Traditionell ist Walkstoff in der Trachtenbekleidung besonders weit verbreitet. Im alpenländischen Raum gehört der Janker aus Walkloden zum Dirndl oder der Lederhose. Das Material mit der verfilzten Oberfläche kennt man unter anderem Namen auch in anderen Regionen. In Skandinavien gehören Vadmal oder Kläde zu den gewalkten Textilien. Unter Broadcloth ist eine Walkspezialität aus Großbritannien bekannt, die bis heute zu Outdoorkleidung verarbeitet wird. Die irische Variante ist unter dem Namen Ulstertuch bekannt. Sie erscheint häufig mit einem Dauerbrenner der Mode, einem klassischen Fischgrat-Design. Einen Trachtenjanker tragen modebewusste Damen übrigens auch zu ihren Lieblingsjeans und kombinieren dazu zünftige Bergsteiger-Stiefeletten. Das Cape aus Loden ist ein weiteres Modell, das längst die Modewelt erobert hat und sich universell kombinieren lässt.
Eins ist sicher: Walkstoff ist ebenso funktionell wie vielseitig. Der Look dieser Textilien kann traditionell, folkloristisch, individuell oder extravagant wirken. Gewalkte Gewebe sind ein Lieblingsmaterial von Designern mit einer Vorliebe für außergewöhnliche Schnitte und Verarbeitungen. Die verfilzte Oberfläche inspiriert zu Schnitten und Details, die für individuellen Modestil stehen. Besonders ausdrucksstark wirkt die gefilzte Oberfläche in weiten Mänteln mit breitem Schalkragen. In der modernen Mantelmode konkurriert Walkstoff mit angesagten Bouclé-Qualitäten. Mittlerweile haben auch internationale Modedesigner den Walkstoff für ihre Kollektionen entdeckt. Loden und andere Qualitäten erscheinen in bunten Farben oder mit aufwendigen Designs auf den Laufstegen der Modewochen. Applikationen, Paspelierungen oder Schmuckknöpfe verwandeln das grobe Material zum modischen Highlight.
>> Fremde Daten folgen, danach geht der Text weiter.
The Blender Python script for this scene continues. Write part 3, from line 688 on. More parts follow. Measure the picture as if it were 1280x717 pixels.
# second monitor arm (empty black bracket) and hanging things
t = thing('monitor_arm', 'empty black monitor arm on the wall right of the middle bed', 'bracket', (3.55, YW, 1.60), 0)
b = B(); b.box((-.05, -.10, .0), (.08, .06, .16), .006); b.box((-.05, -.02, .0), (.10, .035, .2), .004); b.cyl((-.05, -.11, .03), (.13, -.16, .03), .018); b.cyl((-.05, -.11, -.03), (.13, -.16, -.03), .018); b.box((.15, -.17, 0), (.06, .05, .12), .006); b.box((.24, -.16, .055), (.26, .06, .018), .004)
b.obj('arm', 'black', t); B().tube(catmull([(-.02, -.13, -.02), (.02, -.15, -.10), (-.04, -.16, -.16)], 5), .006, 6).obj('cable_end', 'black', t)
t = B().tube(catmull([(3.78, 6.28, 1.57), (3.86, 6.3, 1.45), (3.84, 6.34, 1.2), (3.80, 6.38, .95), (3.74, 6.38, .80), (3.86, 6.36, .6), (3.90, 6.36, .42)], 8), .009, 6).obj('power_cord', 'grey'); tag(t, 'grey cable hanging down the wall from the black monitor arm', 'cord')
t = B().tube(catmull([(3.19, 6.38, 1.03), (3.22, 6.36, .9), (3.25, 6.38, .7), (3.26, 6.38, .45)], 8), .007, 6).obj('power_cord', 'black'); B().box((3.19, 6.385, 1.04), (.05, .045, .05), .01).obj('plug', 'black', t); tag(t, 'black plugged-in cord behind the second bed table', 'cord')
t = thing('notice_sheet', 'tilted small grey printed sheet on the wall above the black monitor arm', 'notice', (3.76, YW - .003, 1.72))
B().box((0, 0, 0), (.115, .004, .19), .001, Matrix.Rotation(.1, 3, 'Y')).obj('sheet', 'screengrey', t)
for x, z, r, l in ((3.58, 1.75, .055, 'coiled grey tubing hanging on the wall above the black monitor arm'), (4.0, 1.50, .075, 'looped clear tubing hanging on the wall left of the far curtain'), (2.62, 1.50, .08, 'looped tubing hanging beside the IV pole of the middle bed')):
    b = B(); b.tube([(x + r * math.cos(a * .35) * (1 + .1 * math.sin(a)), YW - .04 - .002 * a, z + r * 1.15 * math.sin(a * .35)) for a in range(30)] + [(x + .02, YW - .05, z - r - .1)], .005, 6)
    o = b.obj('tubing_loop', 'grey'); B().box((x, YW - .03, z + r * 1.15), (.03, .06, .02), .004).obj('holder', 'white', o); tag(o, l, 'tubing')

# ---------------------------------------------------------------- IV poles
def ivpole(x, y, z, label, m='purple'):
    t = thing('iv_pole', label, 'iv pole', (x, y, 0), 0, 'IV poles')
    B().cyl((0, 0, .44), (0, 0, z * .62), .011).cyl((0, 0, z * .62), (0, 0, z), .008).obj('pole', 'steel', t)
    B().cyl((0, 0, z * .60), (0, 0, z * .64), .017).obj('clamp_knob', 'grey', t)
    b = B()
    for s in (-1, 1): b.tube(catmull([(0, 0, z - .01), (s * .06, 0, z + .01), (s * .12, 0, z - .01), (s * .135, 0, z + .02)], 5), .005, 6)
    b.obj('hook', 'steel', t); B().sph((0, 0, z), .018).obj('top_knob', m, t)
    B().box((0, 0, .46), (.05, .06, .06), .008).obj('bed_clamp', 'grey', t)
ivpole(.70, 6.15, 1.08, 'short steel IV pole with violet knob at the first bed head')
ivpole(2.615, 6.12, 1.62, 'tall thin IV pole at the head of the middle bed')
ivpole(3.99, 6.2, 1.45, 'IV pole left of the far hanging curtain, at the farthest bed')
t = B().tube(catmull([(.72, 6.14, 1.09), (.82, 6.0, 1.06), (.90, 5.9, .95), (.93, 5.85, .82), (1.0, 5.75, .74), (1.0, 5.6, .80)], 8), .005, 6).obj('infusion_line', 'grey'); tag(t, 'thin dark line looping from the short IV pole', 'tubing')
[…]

Neben den Textilien, die im herkömmlichen Walkverfahren entstehen, unterscheidet man verschiedene weichere Qualitäten. So werden beispielsweise die Schlingen von Frottierware durch ein leichtes Kochen der Wolle widerstandsfähiger gegen ein etwaiges Verziehen. Diese Art des Verfilzens sorgt für weiche, saugfähige Badtextilien. Ein kuscheliger Morgenmantel aus Walkfrottier ist geradezu geschaffen, um hineinzuschlüpfen und sich wohlzufühlen. Für leichte Jacken wird ein Wollstoff gewalkt, der danach wie Flanell aussieht und sich geschmeidiger als die schweren Lodenstoffe verhält. So entstehen leichte Blazer für die Übergangszeit, die mit dem Strickkleid wie der Hose harmonieren.